Your goal: Can you pull out each line of the data below that includes the word "scene"?

Records from a data source:
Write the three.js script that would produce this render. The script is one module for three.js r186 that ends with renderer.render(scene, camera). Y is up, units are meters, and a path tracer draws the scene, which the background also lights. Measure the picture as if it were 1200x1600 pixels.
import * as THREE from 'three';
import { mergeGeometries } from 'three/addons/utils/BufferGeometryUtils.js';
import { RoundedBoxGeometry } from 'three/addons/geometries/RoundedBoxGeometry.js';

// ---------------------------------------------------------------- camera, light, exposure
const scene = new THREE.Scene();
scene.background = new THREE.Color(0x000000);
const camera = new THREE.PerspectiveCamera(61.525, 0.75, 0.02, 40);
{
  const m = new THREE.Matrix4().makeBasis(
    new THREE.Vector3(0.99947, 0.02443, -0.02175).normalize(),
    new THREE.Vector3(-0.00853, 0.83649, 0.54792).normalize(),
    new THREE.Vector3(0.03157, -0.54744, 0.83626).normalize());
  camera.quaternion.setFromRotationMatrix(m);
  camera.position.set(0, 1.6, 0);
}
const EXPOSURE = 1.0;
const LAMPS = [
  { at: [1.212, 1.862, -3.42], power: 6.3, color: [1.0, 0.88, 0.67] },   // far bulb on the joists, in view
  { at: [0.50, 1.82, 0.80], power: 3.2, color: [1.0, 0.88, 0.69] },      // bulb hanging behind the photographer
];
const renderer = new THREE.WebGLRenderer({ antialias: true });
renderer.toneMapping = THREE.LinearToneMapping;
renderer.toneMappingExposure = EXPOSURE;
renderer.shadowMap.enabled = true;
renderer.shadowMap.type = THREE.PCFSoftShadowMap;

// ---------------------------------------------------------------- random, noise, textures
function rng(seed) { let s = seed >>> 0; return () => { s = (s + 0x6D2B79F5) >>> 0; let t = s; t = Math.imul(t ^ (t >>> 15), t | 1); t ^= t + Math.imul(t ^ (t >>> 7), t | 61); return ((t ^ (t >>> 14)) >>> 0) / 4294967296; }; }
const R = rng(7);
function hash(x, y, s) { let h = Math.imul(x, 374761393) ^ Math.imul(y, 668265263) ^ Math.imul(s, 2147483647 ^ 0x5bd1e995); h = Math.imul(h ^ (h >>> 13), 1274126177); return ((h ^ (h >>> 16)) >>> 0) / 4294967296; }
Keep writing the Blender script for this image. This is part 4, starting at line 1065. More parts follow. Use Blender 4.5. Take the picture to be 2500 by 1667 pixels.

Solution:
Write the three.js script that would produce this render. The script is one module for three.js r186 that ends with renderer.render(scene, camera). Y is up, units are meters, and a path tracer draws the scene, which the background also lights. Measure the picture as if it were 1200x1600 pixels.
const scene = new THREE.Scene();
scene.background = new THREE.Color(0x000000);